Check each line of the material. Copy those containing "script".

____ Material shown

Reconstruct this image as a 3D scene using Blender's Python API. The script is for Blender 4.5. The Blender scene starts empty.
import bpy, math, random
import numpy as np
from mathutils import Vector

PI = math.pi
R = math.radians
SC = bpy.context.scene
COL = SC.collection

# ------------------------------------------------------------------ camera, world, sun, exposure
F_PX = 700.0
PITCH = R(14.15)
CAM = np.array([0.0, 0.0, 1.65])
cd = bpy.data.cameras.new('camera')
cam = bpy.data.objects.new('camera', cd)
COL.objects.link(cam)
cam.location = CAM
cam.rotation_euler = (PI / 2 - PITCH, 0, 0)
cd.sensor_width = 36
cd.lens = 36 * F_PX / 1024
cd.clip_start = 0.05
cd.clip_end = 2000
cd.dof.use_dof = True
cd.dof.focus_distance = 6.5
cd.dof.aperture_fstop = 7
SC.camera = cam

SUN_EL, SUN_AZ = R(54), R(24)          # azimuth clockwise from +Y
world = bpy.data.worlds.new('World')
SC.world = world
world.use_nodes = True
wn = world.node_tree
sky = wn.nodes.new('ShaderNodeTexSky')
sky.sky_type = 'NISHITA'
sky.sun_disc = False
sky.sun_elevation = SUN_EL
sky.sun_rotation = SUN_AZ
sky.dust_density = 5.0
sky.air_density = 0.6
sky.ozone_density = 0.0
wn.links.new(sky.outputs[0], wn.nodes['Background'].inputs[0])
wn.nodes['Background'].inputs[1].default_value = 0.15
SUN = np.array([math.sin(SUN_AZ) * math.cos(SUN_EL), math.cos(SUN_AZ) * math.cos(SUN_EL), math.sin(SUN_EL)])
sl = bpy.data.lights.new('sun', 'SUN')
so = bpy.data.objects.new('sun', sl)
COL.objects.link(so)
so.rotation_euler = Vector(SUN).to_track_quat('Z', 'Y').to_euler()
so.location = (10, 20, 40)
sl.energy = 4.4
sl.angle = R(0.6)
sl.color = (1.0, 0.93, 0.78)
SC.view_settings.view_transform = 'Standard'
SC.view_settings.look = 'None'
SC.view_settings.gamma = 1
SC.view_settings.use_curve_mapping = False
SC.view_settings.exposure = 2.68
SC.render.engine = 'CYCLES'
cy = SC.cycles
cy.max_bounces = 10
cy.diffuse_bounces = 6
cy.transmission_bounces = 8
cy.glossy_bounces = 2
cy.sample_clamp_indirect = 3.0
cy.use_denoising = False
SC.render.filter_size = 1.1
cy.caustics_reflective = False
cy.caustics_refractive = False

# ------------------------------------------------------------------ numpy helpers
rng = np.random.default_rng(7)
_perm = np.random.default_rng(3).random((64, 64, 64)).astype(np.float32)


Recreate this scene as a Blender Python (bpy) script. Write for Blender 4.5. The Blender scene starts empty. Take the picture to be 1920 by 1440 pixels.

________

_Problem solution_
Reconstruct this image as a 3D scene using Blender's Python API. The script is for Blender 4.5. The Blender scene starts empty.
Recreate this scene as a Blender Python (bpy) script. Write for Blender 4.5. The Blender scene starts empty. Take the picture to be 1920 by 1440 pixels.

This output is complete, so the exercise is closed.